Stand next to people who fly on instruments. Watch how fast a good operator will believe a reading they hate and then act on it anyway, no sulking, no week of mourning. The reflex is learnable. Sit near it long enough and the bit of you that flinches slowly turns itself around and starts reaching for the ugly number instead of away from it. That turnaround is honestly the most useful thing I've ever picked up off anyone, and I picked it up entirely by watching it get done in front of me.
Questions
Some uncomfortable but hopefully useful ones to sit with.
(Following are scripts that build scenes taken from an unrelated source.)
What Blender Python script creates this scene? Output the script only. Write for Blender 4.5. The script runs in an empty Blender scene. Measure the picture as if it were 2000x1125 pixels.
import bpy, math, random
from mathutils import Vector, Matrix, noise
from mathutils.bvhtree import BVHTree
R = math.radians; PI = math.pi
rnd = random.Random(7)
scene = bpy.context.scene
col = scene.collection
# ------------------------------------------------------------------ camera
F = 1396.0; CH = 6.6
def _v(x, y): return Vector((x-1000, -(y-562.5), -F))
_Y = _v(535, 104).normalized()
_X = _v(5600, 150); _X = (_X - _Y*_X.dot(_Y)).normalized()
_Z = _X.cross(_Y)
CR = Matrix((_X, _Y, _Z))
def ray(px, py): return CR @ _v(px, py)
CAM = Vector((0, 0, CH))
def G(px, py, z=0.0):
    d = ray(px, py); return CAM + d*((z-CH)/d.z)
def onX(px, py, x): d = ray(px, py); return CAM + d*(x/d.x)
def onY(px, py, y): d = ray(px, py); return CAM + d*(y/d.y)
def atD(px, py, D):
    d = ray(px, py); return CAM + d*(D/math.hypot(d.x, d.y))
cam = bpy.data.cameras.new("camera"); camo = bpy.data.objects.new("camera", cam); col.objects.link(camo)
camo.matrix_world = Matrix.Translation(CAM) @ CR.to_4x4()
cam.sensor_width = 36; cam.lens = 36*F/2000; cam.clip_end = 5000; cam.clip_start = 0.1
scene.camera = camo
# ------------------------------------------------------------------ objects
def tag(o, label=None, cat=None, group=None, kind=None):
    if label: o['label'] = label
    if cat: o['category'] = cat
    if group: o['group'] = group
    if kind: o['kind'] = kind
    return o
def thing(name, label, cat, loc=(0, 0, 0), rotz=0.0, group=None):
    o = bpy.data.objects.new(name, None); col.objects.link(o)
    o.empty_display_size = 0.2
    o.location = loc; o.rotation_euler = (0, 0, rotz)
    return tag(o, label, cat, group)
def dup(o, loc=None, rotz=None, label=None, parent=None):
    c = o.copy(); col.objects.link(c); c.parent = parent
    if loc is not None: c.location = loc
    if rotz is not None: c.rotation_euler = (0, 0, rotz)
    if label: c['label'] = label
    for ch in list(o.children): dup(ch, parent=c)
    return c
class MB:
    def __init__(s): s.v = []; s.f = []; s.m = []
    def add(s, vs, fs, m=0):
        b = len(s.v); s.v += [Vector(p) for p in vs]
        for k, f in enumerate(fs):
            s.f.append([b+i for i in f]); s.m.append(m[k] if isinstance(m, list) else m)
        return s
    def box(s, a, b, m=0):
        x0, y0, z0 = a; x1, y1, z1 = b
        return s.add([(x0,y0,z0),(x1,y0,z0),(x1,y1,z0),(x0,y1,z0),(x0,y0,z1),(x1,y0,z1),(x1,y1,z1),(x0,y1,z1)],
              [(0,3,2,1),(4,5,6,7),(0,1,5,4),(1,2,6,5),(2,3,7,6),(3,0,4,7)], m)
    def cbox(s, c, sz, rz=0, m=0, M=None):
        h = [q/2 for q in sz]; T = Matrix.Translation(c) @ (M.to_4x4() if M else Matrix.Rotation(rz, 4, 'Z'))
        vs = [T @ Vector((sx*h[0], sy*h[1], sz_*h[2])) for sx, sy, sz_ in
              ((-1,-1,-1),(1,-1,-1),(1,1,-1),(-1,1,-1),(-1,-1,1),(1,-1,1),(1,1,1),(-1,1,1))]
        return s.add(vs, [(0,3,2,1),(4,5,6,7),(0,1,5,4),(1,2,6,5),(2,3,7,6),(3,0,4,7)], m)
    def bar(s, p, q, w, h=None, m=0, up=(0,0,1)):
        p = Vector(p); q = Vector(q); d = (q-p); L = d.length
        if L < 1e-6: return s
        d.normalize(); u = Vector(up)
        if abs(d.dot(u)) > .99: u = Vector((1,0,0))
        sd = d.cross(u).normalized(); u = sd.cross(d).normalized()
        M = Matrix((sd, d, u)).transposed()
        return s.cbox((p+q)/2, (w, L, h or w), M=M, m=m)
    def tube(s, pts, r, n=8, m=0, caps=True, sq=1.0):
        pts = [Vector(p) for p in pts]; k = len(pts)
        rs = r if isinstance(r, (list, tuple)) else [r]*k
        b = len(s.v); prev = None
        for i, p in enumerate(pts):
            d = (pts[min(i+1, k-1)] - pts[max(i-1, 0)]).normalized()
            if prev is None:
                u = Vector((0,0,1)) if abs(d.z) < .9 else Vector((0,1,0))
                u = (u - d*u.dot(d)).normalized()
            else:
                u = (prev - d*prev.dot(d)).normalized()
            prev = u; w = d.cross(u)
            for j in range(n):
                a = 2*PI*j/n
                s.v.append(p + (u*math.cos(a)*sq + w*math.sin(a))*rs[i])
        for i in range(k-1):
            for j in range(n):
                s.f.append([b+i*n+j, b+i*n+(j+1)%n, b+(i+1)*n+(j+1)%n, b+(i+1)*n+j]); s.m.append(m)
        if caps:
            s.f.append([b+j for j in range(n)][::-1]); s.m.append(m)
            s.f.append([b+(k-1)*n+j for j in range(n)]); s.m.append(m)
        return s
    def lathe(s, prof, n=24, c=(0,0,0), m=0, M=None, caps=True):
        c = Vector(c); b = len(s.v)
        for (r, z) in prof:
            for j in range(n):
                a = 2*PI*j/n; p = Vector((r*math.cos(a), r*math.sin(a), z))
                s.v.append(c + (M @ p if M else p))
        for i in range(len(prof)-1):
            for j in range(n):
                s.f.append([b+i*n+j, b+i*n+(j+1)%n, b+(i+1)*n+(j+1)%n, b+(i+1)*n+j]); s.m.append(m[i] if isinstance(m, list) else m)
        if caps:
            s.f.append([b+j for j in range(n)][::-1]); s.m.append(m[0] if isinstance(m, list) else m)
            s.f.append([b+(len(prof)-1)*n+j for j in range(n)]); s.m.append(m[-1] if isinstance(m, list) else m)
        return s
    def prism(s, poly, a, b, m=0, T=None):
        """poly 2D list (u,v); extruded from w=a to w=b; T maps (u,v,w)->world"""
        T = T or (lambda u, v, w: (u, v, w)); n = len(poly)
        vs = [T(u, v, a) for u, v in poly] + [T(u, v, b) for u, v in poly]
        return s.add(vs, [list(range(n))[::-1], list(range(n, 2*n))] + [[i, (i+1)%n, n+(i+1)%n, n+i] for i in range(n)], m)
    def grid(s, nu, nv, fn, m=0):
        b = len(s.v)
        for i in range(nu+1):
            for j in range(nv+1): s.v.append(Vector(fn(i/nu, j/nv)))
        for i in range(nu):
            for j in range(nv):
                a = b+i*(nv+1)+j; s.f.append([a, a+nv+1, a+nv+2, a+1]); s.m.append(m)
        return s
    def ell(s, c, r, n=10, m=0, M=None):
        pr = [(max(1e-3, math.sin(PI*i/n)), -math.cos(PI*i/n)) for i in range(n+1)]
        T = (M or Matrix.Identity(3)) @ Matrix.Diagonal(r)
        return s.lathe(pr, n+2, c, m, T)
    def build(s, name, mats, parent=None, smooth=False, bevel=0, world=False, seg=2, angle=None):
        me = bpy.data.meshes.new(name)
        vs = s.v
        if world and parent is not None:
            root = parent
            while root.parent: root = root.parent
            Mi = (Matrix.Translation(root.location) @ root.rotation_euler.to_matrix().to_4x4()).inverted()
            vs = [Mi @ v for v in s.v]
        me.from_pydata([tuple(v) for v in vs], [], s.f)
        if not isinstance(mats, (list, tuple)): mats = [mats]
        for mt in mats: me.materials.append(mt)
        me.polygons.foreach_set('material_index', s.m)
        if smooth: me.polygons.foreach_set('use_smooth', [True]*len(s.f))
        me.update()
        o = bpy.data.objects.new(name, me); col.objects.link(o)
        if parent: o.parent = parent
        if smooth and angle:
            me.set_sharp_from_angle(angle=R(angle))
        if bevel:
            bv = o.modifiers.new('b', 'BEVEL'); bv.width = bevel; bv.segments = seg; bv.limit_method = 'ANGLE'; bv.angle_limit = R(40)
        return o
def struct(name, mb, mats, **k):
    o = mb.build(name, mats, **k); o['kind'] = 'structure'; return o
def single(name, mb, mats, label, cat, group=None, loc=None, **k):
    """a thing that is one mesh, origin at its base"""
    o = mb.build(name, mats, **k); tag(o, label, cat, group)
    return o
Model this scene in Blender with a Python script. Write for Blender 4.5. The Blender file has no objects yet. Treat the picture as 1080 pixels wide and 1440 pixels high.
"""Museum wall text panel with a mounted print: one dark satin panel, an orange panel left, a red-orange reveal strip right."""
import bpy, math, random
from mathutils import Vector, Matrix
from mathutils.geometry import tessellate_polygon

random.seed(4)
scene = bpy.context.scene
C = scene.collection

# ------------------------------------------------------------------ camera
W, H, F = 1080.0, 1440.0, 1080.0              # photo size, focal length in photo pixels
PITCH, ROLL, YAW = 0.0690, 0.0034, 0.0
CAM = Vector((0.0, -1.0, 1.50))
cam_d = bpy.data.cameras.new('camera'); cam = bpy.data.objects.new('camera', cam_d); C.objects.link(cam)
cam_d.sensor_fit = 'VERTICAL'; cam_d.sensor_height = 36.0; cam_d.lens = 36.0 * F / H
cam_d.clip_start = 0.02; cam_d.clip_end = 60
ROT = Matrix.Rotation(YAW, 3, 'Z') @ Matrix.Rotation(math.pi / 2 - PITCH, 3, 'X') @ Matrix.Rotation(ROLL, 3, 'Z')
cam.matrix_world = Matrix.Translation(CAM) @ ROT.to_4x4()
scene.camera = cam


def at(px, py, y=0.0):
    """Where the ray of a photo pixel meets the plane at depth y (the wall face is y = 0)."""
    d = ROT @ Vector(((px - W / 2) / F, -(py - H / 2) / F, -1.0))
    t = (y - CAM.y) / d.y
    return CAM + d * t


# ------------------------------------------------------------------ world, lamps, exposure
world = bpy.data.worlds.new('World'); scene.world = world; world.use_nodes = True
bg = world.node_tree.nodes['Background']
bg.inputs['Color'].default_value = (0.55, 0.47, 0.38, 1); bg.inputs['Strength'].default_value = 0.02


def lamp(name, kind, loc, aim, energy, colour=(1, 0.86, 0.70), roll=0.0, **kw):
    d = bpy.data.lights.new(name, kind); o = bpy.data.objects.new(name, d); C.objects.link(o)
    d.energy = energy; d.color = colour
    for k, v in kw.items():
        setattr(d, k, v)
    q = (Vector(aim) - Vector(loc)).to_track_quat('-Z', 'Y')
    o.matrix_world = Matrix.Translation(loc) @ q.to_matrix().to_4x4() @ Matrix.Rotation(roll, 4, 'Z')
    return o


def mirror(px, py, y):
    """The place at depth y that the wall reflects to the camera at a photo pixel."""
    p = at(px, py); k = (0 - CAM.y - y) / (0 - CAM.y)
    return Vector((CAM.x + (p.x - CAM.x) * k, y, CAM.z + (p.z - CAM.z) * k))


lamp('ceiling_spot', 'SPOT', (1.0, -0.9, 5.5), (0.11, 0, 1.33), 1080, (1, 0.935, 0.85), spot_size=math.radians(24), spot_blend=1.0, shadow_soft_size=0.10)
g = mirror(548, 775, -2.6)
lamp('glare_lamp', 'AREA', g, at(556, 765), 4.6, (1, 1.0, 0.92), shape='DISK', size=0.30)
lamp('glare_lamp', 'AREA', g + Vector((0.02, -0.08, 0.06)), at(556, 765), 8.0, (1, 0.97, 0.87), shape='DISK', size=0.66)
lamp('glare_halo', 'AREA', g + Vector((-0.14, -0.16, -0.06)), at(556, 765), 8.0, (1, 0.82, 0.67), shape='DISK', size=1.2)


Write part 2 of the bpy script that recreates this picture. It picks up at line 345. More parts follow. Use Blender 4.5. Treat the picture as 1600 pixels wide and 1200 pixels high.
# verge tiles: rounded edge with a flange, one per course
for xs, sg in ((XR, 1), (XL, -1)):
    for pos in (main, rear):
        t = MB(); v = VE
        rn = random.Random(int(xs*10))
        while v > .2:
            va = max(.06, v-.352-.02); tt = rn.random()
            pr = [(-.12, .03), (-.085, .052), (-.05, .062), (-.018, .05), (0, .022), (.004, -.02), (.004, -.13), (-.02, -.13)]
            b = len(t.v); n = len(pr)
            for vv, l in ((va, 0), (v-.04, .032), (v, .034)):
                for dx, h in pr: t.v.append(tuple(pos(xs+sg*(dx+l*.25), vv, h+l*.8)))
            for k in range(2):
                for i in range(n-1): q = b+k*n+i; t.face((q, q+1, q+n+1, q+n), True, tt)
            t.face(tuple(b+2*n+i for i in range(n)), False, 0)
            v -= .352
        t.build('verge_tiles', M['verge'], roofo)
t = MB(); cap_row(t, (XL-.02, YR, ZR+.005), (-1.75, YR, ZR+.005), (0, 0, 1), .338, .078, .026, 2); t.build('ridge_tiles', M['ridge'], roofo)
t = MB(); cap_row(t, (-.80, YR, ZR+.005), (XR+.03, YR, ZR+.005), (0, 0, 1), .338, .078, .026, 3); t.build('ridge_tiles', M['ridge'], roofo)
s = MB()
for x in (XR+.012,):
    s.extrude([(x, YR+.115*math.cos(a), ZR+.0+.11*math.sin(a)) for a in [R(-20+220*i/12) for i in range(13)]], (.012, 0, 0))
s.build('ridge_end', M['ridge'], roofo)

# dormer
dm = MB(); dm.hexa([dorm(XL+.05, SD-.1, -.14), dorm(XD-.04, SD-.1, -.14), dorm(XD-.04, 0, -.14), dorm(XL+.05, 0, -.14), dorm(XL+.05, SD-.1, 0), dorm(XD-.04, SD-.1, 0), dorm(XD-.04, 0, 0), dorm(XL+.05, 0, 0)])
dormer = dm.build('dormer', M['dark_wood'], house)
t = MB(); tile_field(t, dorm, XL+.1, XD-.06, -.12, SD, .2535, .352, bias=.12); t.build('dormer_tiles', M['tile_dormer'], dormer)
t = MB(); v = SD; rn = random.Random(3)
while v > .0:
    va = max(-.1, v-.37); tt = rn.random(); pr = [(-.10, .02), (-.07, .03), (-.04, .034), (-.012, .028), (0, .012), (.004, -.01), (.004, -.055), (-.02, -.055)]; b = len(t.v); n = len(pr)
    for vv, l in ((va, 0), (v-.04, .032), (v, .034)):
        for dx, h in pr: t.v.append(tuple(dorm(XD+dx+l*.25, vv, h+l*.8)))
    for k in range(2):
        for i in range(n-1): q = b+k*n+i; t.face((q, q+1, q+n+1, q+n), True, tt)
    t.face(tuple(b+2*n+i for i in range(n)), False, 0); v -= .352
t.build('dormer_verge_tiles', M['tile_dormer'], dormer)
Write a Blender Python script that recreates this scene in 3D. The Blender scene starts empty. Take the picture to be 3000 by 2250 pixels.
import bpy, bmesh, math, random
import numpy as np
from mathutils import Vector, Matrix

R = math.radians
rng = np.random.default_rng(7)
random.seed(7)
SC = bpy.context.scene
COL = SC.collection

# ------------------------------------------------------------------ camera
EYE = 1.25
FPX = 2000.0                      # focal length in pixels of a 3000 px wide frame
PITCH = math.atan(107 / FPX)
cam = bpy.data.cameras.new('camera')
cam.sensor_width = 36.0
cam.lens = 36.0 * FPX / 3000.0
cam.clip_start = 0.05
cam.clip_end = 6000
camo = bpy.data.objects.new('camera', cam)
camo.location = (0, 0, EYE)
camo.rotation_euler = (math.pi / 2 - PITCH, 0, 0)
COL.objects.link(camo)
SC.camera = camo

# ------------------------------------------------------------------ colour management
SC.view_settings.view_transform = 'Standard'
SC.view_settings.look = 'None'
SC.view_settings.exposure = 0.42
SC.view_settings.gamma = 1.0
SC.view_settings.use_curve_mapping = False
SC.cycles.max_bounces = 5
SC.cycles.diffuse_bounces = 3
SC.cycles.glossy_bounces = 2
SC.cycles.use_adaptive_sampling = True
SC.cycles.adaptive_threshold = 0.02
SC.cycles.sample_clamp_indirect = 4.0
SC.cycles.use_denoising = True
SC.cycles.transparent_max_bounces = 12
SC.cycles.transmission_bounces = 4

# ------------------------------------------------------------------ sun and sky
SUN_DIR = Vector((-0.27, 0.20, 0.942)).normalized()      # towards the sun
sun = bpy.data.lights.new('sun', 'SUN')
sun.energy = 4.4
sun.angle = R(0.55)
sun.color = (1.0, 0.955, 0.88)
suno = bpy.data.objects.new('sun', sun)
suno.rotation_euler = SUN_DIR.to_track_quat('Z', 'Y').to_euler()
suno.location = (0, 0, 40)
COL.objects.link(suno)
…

– Which dial have you quietly stopped reading because you don't like what it says? – What are you flying on feel right now that you could be flying on data? – Which of your good qualities are you using as cover for not making a call? – Which project or hire or commitment is still alive only because ending it would mean admitting what it cost? – What does someone close to you already know about your situation that you're still treating as an open question? – Write the worry down as a flat claim about the world. Does it survive, or was it just weather? – If you'd seen this reading before takeoff, would you have bothered leaving the ground? – What's the smallest check that would tell you the thing you most don't want to be true?
The far side
The work I'm trying to do now is large and slow, the kind of thing you measure in decades and in billions of people, and you don't get anywhere near a target like that by being right at takeoff. Nobody's right at takeoff. You get there by being quicker than everyone else at working out when you were wrong, and the only people who are quick at that are the ones who've stopped being scared of the abyss.
So let it gaze back. Read off what it's got on you. Then turn the aircraft before the feeling has finished making its case, and fly out the far side while the people who wouldn't look are still up there circling, calm and certain and very slowly losing height.